» Task goal
Output exactly the span of lines that begins at the line containing "lw = build_deck(1.392, 3.35, -4.2, 2.4, 12, 32000, True)" and ends at the line containing "tag(lw, 'lower oriented", both lines included.

» Dataset section
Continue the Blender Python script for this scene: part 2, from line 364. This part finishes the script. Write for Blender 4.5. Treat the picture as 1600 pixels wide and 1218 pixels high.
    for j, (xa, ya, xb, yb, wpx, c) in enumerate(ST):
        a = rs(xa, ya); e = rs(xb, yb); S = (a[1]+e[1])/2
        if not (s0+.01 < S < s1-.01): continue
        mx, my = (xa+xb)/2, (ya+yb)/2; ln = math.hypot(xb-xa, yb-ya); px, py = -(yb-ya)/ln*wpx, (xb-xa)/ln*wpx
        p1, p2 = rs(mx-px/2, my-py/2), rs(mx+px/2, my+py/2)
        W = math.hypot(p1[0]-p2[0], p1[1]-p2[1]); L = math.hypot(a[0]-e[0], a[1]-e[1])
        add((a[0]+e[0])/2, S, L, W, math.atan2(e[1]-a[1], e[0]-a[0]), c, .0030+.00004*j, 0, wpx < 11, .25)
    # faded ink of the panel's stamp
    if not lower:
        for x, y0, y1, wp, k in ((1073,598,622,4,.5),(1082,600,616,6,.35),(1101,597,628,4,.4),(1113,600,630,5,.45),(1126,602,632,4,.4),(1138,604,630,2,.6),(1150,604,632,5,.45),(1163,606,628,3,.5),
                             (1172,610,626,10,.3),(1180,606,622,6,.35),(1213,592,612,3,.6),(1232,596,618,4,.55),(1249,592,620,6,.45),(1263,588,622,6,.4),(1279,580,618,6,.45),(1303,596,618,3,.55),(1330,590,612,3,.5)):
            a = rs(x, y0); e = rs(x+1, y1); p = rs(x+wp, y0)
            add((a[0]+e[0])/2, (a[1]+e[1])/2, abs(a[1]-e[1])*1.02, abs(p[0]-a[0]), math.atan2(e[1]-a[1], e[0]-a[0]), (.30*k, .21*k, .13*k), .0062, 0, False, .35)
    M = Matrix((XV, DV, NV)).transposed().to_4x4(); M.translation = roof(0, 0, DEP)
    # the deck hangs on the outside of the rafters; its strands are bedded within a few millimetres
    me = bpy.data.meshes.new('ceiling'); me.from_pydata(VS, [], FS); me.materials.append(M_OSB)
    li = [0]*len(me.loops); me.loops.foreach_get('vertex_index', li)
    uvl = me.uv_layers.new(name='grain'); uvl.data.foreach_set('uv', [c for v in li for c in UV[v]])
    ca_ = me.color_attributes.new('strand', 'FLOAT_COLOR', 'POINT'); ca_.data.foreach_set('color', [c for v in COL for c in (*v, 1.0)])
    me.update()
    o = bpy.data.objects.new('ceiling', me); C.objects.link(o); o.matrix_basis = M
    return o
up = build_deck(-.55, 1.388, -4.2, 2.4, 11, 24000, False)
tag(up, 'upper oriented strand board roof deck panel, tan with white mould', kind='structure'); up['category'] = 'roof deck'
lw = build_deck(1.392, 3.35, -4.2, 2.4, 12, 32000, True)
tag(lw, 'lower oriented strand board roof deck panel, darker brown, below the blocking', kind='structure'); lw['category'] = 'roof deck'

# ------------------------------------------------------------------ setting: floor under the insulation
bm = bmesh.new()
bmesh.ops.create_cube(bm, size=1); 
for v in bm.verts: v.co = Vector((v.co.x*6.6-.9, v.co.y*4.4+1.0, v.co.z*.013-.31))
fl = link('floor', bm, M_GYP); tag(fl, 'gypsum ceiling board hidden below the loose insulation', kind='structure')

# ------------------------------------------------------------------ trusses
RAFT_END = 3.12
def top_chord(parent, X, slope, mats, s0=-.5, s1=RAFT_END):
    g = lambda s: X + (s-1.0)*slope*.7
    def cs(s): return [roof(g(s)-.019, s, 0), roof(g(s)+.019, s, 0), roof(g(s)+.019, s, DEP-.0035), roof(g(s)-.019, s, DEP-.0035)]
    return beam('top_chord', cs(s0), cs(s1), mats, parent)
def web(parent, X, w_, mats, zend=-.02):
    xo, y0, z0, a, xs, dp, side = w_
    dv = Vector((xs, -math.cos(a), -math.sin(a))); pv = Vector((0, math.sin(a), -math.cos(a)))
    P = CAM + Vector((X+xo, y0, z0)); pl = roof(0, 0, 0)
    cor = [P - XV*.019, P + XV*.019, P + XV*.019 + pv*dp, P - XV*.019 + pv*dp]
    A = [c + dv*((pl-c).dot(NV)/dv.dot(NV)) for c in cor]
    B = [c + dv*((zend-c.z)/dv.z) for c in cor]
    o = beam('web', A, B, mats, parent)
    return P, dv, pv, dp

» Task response
lw = build_deck(1.392, 3.35, -4.2, 2.4, 12, 32000, True)
tag(lw, 'lower oriented strand board roof deck panel, darker brown, below the blocking', kind='structure'); lw['category'] = 'roof deck'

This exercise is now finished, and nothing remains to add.